Мы с сыном переглядываемся и пламенно благодарим. На улице нас ждет белый микроавтобус. «Мерседес!» – восторженно лепечет сын, знаток всех на свете стран, флагов и марок машин. Загружаемся, и дальше идет: «посмотрите направо», «а здесь, слева, находится». Наверное, на нервной почве не запомнила ничего, кроме фонтана с писающим мальчиком, но на душе цвели ландыши. Тем более что и это был не конец чудес. Доставив нас на вокзал и убедившись, что поезд пойдет по расписанию, наша провожатая вручает мне пакетик со свежими бутербродами и парой бутылочек воды – на дорогу.
Ехали мы часа четыре. В купе за раздвижными стеклянными дверцами вместе с нами была утрамбована немецкая семья: мама, папа и двое мальчиков помладше Арсюши. Прошло лишь полгода с уничтожения Берлинской стены, и отец семейства был полон радужных надежд на восстановление единой Германии. Он все время бодро улыбался, что вообще-то немцам не очень свойственно. Возможно, его бодрость и вера в светлое будущее объединенной Германии определила и нашу нелегкую вокзальную судьбу в эту ночь.
Наш поезд на Москву, как значилось в билете, отправлялся с Восточного вокзала, но, как известно, все поезда в Берлине начинают свой путь с Центрального вокзала либо через него проходят. Следовательно, надо выйти из кельнского поезда и просто перейти на нужный перрон. Все поезда на восток стартуют именно с этой станции – Берлин Центральный.
Мы выгрузились, и я, усадив Арсения около чемоданов, начинаю опрашивать служащих, с какого пути уходят поезда на Москву. В ответ каждый раз раздается странное мычание. Было уже за полночь, и окошко с информацией было закрыто, а все табло высвечивались на немецком. Но не надо было знать немецкий, чтобы понять, что никаких поездов на Moscau в 1.30 ночи не предвидится.
А время отправления нашего московского поезда неотвратимо приближалось. И когда настал совсем уже критический момент, я, почти ухватив за грудки первого попавшегося то ли железнодорожного служащего, то ли атавистического пограничника – форма была больше похожа на воинскую, завопила по-русски: «Откуда отходят поезда в Россию?» На что человек в форме спокойно и на хорошем русском ответил: «А вы меня уже спрашивали, только по-английски. На Восточный вокзал вам надо проехать остановку на метро».

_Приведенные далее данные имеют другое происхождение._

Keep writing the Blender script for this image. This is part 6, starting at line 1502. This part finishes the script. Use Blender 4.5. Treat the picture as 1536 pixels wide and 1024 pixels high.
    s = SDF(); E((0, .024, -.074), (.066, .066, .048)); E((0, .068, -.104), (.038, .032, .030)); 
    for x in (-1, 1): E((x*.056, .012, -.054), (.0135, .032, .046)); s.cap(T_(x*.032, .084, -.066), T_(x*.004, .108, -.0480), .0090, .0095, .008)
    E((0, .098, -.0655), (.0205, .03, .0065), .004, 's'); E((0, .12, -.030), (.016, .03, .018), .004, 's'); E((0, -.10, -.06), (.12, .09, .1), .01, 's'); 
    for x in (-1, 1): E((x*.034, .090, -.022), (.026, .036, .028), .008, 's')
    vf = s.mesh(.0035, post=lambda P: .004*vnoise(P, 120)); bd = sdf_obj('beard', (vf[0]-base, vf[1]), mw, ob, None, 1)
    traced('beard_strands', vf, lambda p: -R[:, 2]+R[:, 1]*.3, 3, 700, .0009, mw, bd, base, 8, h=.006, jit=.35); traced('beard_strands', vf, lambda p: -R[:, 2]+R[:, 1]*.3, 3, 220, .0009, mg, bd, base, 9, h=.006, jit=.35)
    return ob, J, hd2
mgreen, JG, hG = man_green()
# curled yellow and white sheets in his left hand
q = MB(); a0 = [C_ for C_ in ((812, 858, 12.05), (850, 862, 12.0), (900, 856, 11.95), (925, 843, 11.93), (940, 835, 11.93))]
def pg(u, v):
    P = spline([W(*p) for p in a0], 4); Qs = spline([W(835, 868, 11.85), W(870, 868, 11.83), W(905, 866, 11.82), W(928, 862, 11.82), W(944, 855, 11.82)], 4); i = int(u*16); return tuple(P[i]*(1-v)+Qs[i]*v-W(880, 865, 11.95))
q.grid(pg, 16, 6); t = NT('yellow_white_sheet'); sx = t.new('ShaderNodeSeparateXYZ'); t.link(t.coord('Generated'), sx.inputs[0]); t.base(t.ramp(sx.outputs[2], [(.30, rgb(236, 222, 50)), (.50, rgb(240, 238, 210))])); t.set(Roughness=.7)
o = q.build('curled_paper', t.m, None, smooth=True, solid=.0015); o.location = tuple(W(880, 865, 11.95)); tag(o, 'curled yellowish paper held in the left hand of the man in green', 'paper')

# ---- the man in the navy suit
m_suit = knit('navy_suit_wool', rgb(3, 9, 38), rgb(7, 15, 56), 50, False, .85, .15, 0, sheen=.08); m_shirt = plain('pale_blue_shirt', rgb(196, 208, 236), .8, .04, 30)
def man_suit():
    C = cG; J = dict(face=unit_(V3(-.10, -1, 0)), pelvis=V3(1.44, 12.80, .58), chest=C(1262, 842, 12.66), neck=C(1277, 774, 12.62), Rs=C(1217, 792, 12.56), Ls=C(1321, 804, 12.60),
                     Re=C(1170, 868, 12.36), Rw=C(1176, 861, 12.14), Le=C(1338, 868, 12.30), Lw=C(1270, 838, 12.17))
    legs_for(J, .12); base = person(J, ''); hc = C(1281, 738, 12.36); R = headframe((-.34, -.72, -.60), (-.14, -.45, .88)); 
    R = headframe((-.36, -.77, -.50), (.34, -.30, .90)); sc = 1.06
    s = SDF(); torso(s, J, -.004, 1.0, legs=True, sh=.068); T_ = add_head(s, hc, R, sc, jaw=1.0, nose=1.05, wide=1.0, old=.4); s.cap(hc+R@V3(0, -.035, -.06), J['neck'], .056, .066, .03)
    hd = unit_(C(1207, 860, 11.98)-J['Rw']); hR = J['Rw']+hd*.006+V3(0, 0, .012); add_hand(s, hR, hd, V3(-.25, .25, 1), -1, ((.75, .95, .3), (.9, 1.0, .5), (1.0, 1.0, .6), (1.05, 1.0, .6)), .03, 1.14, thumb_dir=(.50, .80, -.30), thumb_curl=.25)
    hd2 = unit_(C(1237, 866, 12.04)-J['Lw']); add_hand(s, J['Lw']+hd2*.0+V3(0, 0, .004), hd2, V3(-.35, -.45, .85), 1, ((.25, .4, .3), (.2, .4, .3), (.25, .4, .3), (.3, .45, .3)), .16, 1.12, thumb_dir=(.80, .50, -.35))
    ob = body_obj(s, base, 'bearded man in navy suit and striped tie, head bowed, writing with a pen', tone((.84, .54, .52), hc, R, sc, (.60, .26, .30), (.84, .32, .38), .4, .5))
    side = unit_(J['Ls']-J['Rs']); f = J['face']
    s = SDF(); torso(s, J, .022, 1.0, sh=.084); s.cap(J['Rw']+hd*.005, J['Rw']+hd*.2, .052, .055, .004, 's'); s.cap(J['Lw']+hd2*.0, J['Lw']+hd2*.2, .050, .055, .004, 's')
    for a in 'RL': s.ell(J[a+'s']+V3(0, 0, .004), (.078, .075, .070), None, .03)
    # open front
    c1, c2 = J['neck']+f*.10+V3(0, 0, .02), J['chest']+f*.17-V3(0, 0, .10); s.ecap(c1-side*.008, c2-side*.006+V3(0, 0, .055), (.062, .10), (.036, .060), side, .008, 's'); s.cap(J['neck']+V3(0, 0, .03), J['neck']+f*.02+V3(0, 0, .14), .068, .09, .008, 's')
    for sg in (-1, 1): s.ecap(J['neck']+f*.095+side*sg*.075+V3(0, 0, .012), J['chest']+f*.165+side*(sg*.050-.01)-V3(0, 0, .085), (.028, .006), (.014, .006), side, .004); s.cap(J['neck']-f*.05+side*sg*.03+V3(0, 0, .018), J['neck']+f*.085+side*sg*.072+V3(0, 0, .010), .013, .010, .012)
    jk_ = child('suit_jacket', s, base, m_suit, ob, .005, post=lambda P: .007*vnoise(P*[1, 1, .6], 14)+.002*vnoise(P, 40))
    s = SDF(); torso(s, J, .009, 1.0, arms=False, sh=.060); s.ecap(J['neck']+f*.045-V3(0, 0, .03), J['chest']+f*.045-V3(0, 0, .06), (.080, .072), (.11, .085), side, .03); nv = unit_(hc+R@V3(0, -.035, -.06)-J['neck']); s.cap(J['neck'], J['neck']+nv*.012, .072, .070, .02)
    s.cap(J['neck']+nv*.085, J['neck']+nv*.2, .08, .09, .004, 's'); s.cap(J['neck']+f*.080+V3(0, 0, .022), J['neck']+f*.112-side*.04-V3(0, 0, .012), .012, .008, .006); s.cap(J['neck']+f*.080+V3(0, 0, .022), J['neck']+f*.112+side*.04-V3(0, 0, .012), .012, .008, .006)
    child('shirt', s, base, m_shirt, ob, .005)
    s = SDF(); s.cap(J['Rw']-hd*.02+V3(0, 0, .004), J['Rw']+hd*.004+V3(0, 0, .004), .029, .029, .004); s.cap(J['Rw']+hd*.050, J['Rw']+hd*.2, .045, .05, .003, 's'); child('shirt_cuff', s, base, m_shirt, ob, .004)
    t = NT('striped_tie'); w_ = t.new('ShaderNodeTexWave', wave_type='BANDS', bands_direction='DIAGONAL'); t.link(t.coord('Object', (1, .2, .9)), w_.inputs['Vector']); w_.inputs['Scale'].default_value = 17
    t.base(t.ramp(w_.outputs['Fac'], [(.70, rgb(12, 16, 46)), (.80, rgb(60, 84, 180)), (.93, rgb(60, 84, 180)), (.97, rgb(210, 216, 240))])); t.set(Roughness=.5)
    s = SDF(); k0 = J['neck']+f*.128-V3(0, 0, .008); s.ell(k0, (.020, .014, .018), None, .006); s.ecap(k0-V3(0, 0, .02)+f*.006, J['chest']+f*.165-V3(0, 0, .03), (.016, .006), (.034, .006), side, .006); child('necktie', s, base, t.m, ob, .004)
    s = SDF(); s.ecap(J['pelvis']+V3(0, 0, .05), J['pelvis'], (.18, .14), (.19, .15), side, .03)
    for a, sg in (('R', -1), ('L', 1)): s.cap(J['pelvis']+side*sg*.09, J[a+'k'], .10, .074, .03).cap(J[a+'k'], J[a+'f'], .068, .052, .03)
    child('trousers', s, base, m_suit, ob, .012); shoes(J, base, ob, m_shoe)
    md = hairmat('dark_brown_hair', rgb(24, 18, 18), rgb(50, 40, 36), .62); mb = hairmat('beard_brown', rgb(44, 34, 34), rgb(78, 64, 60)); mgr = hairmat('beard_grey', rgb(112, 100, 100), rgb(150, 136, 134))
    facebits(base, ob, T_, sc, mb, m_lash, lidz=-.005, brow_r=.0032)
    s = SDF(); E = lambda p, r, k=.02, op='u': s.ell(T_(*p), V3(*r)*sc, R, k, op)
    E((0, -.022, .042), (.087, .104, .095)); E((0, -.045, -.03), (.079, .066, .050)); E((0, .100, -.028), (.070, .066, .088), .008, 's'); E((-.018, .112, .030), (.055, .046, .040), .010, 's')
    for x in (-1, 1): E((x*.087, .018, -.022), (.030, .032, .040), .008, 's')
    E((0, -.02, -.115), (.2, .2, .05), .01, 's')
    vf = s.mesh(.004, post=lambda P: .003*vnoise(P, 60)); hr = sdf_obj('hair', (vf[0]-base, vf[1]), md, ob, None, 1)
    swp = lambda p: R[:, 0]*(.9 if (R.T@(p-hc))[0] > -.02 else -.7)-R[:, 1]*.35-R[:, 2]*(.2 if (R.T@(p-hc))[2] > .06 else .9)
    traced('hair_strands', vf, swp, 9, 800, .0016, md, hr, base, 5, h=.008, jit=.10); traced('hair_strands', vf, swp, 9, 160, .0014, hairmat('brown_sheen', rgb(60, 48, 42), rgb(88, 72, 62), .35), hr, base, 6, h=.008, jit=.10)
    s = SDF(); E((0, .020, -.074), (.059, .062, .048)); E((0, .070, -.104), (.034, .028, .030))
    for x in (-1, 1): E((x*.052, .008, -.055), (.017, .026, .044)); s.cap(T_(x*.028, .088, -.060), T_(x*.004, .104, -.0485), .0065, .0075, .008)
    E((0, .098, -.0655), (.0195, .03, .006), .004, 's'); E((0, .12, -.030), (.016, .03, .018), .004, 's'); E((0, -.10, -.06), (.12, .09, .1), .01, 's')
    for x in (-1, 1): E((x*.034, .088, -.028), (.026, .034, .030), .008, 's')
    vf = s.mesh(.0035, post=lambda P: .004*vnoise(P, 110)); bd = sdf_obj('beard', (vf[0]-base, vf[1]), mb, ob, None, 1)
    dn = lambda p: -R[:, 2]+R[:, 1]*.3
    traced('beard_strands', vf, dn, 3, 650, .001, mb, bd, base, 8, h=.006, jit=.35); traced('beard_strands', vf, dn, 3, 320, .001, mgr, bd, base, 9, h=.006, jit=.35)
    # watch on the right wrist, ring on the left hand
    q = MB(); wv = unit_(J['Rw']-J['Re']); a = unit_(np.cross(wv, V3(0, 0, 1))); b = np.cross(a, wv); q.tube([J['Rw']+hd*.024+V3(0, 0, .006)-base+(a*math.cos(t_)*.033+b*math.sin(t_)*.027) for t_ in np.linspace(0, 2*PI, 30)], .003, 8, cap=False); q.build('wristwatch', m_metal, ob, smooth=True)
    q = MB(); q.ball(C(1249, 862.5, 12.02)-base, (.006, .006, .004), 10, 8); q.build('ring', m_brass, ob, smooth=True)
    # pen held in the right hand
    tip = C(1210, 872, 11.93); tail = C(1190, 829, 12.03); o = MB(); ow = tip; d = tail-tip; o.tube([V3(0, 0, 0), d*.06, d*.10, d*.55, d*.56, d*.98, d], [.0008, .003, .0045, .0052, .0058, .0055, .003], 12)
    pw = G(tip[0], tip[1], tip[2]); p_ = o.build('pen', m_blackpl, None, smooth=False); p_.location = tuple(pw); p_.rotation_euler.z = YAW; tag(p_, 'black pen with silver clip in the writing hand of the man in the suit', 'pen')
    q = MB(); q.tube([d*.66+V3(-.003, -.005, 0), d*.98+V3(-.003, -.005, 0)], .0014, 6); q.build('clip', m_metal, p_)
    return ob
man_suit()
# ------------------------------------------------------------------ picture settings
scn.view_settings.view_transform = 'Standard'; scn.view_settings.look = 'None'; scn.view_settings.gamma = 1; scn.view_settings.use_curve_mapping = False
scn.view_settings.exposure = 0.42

Друг за другом проныриваем в метро – у нас есть мелочь только на один метрошный билет. Влетаем на Восточный вокзал. Тут, ясное дело, я говорю только по-русски и все меня чудесно понимают. Поезд наш, конечно, ушел, но через час пойдет еще один, дополнительный. Можем сесть на него без доплат. Купе похуже – четырехместные. Да мы миллион раз согласны!
Проводник – русская женщина – сообщает, что поедем мы не только в купе, но и в вагоне одни. А еще говорят, что счастье – это состояние души. Да какое там! Нет, ребята, счастье – это состояние тела, которое устроилось в три часа ночи на чистых простынях, в пустом вагоне, и вагон этот движется в нужном тебе направлении.
…Не помню, как доехали до Москвы, так что, видимо, хорошо. К нам никого не подселили, и Арсюша, против обыкновения, не ушел гулять в Бресте при перецепке вагонов, заставляя меня бить нервную чечетку у подножки. А когда вернулись, то всем рассказывали о своих приключениях в Брюсселе, и у всех были разные мнения. Предположений было множество. Сошлись на таком: недавно в «Новом мире» вышли очерки известного публициста, где описывалось возмутительное невнимание со стороны посольств к соотечественникам. И вот, возможно, дипломатов приструнили, и они получили «разнарядку» со своими обращаться позаботливей.
А может быть, нам просто повезло встретить хороших людей.